-- BEGIN --
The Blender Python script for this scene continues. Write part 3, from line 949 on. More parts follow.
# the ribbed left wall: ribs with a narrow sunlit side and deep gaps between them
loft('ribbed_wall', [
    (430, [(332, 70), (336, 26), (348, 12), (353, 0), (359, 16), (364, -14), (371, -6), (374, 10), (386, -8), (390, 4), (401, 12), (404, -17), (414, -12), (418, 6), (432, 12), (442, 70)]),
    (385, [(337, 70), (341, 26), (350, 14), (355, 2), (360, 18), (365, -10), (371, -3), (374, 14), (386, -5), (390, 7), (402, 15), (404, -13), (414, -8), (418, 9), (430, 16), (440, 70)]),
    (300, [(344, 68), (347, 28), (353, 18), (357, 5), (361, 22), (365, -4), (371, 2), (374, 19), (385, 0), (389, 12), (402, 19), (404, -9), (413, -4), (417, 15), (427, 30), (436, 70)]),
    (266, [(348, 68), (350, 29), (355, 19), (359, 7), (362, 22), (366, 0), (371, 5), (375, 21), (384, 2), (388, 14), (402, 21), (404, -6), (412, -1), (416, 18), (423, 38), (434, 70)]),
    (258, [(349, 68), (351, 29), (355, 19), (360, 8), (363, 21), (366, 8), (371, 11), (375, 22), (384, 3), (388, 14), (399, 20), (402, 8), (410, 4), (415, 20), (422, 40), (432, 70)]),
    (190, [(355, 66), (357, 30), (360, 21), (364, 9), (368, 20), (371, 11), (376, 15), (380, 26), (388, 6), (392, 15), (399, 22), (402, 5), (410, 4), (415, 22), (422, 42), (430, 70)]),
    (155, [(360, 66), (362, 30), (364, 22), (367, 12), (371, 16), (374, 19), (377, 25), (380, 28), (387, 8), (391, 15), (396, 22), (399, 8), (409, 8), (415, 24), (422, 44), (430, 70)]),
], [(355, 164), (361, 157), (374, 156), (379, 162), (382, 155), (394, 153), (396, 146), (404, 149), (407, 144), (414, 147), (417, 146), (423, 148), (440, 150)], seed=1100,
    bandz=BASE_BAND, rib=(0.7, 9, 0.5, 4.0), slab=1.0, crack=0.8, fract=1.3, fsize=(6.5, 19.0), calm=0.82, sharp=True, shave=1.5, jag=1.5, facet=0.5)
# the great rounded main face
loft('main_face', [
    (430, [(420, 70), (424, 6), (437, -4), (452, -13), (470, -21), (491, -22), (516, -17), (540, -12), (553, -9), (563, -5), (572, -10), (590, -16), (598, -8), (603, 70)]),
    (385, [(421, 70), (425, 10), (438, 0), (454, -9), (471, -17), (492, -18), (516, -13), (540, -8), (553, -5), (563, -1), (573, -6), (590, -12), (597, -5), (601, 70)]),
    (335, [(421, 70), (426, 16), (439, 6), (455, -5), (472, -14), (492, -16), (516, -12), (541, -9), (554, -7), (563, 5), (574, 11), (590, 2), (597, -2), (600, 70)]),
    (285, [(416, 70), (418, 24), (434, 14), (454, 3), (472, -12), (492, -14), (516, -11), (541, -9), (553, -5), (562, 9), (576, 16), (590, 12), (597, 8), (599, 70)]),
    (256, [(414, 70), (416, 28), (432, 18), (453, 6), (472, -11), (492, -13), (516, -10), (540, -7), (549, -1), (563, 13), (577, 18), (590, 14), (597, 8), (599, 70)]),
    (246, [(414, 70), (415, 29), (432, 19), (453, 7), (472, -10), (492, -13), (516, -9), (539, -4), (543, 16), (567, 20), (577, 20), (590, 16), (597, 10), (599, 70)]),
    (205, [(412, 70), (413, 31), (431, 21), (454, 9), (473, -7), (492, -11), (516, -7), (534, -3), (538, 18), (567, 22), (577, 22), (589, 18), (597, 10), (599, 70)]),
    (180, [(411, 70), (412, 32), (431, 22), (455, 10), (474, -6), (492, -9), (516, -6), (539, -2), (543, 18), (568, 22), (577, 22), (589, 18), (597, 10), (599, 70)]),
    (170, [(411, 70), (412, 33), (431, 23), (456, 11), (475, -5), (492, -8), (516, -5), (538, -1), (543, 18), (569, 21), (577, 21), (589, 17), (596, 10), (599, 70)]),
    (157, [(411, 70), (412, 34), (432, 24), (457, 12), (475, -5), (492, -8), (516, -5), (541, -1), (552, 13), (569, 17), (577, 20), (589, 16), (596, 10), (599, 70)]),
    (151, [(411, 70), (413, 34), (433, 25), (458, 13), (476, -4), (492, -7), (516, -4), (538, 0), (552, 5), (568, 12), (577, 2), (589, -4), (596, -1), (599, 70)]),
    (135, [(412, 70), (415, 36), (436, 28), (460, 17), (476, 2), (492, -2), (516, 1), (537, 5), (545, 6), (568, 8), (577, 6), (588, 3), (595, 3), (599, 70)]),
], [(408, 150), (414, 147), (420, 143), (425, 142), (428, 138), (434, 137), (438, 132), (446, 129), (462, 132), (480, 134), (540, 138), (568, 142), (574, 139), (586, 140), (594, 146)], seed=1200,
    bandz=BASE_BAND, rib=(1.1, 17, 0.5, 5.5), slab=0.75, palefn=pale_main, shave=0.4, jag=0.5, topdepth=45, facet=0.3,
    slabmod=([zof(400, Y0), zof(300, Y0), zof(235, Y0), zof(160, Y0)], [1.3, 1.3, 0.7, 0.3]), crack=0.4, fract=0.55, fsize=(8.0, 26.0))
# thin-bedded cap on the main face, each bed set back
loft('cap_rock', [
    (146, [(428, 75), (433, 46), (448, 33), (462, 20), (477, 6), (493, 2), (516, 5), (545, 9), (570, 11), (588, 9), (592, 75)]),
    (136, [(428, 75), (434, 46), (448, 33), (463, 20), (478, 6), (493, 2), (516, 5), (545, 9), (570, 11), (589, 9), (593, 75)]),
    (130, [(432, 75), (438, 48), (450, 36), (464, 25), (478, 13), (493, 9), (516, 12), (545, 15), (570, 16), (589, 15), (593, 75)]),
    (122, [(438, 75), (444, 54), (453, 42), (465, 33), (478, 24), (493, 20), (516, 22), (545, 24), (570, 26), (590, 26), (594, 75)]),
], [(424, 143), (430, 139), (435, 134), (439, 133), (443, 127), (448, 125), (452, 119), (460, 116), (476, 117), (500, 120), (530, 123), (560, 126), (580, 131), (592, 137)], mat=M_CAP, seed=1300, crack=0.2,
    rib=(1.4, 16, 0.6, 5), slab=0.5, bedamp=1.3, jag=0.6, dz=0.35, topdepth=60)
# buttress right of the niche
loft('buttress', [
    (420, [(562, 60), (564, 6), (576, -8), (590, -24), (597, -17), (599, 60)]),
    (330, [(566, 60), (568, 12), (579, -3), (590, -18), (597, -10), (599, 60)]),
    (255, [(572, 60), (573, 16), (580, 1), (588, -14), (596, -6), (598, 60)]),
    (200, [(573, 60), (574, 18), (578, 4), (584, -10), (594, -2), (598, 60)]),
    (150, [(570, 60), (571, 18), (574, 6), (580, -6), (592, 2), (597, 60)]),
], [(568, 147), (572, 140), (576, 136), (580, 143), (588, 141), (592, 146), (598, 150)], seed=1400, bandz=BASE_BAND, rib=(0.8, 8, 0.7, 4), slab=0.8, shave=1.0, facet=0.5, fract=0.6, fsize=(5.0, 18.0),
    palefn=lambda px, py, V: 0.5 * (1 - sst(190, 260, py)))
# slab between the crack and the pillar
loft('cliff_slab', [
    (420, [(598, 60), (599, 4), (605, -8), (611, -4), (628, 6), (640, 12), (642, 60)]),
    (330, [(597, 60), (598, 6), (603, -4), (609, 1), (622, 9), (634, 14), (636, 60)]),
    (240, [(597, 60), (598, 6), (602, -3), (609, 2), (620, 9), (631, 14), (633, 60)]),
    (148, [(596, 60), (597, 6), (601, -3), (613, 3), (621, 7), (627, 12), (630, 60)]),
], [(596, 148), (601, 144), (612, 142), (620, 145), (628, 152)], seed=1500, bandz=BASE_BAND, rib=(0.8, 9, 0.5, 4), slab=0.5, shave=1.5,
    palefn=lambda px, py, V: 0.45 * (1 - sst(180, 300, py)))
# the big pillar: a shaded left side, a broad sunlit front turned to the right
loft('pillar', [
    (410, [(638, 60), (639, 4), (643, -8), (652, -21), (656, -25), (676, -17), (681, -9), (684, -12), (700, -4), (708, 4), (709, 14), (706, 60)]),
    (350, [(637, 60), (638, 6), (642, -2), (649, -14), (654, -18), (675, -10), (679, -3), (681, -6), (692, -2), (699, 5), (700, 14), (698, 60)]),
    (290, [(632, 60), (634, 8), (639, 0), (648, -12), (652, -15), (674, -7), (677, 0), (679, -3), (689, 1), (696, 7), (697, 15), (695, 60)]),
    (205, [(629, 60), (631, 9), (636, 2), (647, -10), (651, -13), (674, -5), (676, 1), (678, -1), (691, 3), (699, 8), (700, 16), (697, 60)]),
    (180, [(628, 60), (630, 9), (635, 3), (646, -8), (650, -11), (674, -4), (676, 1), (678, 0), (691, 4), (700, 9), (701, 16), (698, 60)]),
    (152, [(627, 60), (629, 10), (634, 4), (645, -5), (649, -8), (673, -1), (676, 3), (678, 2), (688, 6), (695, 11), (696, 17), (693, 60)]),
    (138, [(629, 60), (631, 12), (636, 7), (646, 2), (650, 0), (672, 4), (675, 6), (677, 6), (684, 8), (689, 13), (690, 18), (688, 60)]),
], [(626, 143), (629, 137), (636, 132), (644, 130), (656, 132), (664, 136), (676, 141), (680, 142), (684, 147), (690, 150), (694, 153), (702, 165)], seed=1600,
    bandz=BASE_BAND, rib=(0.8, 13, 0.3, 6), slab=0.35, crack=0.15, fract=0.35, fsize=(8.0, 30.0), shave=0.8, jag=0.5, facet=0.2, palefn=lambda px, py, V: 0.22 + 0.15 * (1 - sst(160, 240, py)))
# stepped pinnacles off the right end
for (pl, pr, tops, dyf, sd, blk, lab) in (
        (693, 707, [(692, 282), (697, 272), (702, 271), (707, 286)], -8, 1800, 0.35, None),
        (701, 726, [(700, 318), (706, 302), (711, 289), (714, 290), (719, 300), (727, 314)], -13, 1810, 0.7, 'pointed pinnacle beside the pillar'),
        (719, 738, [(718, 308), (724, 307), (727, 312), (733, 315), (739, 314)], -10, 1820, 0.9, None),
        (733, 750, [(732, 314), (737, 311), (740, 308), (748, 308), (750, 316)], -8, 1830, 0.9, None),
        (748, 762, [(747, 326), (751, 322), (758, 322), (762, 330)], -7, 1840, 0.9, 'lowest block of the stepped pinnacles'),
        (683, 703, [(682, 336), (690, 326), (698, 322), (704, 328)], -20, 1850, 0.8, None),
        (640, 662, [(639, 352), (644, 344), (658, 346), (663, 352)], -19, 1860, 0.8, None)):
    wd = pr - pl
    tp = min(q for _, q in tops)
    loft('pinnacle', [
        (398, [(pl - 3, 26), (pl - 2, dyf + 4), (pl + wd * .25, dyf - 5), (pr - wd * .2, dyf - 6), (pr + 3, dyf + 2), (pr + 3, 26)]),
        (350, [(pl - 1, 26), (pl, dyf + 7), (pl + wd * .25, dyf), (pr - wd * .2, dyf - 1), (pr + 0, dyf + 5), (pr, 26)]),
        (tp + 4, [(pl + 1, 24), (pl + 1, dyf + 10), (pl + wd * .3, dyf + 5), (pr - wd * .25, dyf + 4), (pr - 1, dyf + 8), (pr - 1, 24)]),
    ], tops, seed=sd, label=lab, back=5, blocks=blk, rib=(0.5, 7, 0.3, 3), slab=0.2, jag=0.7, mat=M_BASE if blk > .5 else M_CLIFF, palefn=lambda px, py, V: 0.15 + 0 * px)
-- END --
Copy every line above that holds the word "crack".

SOLUTION FOR THIS PROBLEM:
    bandz=BASE_BAND, rib=(0.7, 9, 0.5, 4.0), slab=1.0, crack=0.8, fract=1.3, fsize=(6.5, 19.0), calm=0.82, sharp=True, shave=1.5, jag=1.5, facet=0.5)
    slabmod=([zof(400, Y0), zof(300, Y0), zof(235, Y0), zof(160, Y0)], [1.3, 1.3, 0.7, 0.3]), crack=0.4, fract=0.55, fsize=(8.0, 26.0))
], [(424, 143), (430, 139), (435, 134), (439, 133), (443, 127), (448, 125), (452, 119), (460, 116), (476, 117), (500, 120), (530, 123), (560, 126), (580, 131), (592, 137)], mat=M_CAP, seed=1300, crack=0.2,
# slab between the crack and the pillar
    bandz=BASE_BAND, rib=(0.8, 13, 0.3, 6), slab=0.35, crack=0.15, fract=0.35, fsize=(8.0, 30.0), shave=0.8, jag=0.5, facet=0.2, palefn=lambda px, py, V: 0.22 + 0.15 * (1 - sst(160, 240, py)))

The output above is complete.